Art on the Run - by Patrick Nathan (Entertainment, Weakly). I meant to do a full post based on this essay, ran out of time, and it fits nicely with this book review. Americans think poorly of art, but it is art that makes humans special, and there is no culture without it. MAGA nuts, fascists, tyrants care not about art as the highest aspiration of the human spirit, only as propaganda for their diminution of the human to the tyrant's power.
Fighting Back: A Citizen’s Guide to Resistance (The New Republic)
‘You're not listening to us’: Hoosiers air frustrations as public officials face access scrutiny (Indiana Capital Chronicle)
W.G. Sebald and the Politics of Melancholy (The New Republic)
Through his reading of the writers who influenced him, these early writings make plain the ethical principle that guided Sebald’s great works: Melancholy, far from being defeatist, is itself a kind of political resistance, a way of pushing back against the machinations of fascism by preserving the past against erasure.
That melancholy might have such a power will take some thinking on my part. It pulls on my sympathy to agree with it, but I live in a country that lives in fantasy rather than with history.
I am not sure what to make of the books reviewed in Gatsby by Jane Crowther; The Gatsby Gambit by Claire Anderson-Wheeler – Jay’s eternal hold (The Guardian ). The review makes them sound well-executed without discussing the reason for their appropriating Gatsby. It feels like the reason we have so many sequel and reboots in American film - marketing, rather than creativity.
I read Euripides when I was young (Medea), and I have read more since I came home, but Making Sense of Euripides’ Orestes (Antigone) is about a play I have not read. It may also do more than anything I have read to explain Euripides.
So what on earth is going on? Is this parody?

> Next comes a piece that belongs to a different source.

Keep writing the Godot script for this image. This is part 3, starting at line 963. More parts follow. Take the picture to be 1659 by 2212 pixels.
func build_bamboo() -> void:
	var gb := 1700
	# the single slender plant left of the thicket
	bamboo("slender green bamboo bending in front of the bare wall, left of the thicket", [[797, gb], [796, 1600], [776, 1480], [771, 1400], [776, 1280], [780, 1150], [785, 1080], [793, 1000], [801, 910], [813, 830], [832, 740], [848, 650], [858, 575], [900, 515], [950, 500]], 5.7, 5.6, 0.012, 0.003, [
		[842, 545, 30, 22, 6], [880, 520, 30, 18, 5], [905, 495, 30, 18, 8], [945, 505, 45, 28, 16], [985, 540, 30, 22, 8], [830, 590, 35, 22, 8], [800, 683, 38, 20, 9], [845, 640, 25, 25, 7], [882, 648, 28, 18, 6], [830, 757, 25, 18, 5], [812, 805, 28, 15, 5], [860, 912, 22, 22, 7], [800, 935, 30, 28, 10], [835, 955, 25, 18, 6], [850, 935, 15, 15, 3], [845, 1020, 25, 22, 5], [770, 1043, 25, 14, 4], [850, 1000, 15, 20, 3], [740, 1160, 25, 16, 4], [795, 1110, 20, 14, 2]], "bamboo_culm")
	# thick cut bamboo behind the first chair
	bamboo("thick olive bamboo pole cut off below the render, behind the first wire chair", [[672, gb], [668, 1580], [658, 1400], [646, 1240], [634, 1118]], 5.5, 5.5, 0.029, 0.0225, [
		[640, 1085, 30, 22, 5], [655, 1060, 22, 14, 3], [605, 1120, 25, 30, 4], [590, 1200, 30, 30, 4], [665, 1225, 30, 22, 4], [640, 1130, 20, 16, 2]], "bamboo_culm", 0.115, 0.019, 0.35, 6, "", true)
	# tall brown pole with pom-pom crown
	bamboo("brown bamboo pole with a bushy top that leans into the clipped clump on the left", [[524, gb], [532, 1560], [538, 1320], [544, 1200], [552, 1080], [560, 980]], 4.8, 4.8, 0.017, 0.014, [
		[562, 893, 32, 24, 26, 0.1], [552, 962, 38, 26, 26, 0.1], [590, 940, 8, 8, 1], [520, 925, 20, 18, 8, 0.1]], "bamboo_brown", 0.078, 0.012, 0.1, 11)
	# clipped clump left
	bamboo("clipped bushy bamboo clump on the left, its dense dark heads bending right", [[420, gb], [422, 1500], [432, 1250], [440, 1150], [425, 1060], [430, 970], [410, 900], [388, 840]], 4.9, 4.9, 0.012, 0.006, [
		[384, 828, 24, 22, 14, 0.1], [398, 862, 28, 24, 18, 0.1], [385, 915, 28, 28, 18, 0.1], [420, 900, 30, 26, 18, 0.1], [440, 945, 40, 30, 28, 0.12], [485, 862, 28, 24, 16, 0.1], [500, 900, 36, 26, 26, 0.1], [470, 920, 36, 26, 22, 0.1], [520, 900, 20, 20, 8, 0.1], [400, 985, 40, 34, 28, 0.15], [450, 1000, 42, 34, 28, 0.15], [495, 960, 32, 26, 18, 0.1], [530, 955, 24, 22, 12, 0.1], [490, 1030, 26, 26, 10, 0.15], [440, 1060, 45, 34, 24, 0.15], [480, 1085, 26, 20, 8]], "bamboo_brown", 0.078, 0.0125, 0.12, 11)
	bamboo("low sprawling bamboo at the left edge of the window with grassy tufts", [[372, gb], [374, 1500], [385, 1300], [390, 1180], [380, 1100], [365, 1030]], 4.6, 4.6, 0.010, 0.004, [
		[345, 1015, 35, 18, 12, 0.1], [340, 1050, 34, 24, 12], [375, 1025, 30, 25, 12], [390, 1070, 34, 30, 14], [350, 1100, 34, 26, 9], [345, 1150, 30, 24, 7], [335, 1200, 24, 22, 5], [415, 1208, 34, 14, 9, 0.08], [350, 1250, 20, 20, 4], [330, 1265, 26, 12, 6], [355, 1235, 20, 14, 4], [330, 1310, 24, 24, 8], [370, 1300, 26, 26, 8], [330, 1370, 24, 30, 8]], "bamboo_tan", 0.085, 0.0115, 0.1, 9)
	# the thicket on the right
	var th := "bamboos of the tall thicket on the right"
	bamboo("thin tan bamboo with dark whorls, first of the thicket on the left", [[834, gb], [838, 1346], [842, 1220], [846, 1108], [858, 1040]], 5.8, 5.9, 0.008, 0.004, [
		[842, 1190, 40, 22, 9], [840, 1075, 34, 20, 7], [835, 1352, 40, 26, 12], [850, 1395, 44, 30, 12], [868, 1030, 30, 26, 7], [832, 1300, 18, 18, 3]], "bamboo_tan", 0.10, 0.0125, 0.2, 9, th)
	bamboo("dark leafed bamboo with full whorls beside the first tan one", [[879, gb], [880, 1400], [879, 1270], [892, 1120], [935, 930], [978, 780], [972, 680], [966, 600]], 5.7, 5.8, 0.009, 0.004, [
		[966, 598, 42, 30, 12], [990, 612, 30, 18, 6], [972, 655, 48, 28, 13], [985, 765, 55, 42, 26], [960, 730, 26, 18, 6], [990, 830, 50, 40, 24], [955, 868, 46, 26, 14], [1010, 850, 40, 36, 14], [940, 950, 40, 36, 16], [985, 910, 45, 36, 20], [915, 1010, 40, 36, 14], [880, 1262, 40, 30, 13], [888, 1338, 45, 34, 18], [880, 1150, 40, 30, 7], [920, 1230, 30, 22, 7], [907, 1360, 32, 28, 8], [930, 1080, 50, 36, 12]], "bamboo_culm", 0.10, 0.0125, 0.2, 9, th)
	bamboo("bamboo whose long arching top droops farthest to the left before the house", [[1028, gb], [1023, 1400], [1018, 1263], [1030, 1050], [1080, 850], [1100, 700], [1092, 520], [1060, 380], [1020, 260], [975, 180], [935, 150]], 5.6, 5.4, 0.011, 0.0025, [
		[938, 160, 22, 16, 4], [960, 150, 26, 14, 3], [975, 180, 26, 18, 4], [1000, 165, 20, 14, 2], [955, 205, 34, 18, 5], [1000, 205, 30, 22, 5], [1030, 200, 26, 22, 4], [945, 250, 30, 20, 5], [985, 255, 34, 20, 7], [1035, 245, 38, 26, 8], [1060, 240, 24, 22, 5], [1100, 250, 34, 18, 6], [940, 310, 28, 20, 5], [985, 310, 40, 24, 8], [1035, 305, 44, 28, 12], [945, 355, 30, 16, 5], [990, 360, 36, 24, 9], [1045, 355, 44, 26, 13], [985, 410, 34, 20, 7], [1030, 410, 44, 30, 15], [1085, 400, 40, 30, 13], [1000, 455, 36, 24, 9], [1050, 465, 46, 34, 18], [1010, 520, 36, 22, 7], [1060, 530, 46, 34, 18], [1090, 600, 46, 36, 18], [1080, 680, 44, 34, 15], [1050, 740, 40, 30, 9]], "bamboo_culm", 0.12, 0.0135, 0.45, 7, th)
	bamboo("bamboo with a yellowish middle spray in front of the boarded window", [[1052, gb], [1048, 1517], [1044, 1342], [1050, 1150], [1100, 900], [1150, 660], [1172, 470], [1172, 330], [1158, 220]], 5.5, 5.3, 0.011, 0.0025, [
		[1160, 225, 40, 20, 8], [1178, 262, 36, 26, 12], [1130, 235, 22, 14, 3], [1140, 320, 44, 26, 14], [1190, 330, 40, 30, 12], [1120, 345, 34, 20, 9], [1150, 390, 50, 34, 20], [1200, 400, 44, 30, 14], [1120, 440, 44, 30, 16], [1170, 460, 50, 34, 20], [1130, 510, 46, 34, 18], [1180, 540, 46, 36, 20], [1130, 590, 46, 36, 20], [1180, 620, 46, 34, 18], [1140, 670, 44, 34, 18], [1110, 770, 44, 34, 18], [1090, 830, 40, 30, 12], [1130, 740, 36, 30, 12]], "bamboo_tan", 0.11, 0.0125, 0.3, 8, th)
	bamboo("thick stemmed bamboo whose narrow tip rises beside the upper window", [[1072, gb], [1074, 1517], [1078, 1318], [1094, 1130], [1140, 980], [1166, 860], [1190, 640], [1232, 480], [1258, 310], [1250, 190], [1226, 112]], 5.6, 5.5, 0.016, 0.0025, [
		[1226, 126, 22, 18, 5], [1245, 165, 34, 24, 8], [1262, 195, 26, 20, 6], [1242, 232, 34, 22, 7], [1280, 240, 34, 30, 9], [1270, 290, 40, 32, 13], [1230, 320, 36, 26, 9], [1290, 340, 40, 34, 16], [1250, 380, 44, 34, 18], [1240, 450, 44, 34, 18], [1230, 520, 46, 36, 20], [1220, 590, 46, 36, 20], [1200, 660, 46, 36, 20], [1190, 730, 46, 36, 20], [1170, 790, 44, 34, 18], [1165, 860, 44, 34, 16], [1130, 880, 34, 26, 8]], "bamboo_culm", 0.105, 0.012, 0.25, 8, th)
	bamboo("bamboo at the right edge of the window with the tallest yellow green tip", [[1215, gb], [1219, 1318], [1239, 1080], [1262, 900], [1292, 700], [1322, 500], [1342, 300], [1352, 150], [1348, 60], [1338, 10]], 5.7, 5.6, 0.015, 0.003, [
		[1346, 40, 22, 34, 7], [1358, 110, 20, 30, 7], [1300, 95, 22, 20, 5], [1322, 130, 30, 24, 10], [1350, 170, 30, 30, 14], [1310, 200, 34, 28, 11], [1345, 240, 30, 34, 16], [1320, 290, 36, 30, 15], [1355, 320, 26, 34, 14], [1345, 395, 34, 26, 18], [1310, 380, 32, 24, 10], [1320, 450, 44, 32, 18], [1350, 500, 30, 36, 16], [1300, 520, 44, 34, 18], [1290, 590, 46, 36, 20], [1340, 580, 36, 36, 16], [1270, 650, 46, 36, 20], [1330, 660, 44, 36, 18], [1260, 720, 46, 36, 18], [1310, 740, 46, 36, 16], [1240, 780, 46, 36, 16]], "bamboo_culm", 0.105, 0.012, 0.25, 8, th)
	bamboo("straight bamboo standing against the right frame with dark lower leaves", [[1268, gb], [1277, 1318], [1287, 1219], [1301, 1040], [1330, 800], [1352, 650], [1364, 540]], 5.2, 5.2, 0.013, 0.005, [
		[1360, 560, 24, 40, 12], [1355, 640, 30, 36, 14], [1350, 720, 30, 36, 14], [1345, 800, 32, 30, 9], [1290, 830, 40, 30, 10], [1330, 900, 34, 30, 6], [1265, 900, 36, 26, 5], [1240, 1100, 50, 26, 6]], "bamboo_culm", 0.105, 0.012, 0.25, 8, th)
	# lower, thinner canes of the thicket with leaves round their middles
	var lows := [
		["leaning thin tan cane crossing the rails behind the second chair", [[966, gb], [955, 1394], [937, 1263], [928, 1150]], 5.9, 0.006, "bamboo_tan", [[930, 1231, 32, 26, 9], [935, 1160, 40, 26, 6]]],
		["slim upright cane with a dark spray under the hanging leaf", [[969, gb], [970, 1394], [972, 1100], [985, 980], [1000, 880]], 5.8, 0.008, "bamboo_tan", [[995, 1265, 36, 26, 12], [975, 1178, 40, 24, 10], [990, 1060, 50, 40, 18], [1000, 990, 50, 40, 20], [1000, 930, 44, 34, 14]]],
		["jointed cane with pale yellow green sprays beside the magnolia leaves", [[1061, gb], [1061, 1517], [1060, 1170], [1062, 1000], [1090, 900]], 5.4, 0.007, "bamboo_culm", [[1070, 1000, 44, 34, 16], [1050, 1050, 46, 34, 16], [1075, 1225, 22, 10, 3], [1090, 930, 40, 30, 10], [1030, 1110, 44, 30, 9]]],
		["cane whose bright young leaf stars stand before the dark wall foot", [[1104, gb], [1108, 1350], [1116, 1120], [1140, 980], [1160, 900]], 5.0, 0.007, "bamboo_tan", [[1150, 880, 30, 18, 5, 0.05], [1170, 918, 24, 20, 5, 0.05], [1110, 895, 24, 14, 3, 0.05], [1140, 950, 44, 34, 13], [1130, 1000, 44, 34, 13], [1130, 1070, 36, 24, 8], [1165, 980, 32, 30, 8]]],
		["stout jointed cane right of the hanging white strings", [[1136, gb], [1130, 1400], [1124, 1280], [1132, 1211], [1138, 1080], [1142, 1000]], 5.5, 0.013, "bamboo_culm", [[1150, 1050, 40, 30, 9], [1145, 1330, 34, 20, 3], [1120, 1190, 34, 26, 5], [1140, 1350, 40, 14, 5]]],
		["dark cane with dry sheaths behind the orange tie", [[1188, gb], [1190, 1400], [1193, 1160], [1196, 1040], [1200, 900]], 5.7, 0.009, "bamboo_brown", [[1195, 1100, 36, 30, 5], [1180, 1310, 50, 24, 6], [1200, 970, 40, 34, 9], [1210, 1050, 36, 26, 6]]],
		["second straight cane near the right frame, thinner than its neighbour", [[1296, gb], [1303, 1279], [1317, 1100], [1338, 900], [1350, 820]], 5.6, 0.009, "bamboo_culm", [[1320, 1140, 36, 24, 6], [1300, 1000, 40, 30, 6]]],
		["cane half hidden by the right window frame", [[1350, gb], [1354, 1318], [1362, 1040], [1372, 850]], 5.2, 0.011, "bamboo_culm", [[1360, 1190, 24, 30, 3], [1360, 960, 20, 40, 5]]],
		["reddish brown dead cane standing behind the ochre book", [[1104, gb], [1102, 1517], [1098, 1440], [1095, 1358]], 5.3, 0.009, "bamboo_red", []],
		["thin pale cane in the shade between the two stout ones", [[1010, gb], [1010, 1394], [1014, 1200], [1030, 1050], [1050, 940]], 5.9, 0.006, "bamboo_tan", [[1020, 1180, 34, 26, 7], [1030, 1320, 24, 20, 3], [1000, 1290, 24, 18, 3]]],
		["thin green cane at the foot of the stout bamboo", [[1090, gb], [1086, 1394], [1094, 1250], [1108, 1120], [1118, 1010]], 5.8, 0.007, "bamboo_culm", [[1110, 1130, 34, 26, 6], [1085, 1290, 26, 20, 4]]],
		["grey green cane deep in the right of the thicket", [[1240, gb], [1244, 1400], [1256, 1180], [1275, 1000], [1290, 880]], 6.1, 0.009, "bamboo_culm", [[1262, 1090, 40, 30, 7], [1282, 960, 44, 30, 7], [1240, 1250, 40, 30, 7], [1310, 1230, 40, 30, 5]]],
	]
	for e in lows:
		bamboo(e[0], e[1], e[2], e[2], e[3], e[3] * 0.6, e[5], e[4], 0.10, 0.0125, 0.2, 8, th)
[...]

And if so, of what? Perhaps self-parody? Euripides has created an ultra-dramatic, innovative, bold opera of a tragedy and pushed dramatic conventions to their edge. Cue clever metatheatrical references to and dramatic appropriations of the constraints of the Athenian theatre: Electra will keep her gloomy expression so Hermione doesn’t realise what is going on – or is that because the expression on her mask cannot change throughout the play?
***
Perhaps, in the end, Euripides just wants to peel away the glitter and show us that the old heroic legends are nothing but stories of criminals, angry old men, and pathetic kings. Apollo’s finale would thus be so intentionally incredible as to make us revolt against the whole mythological paradigm itself. Or else merely a theatrical device, bringing back the story more or less to traditional lines simply because that was what convention demanded, but doing so as outrageously as possible.
And in that last paragraph, I begin to see what I missed reading Euripides last year.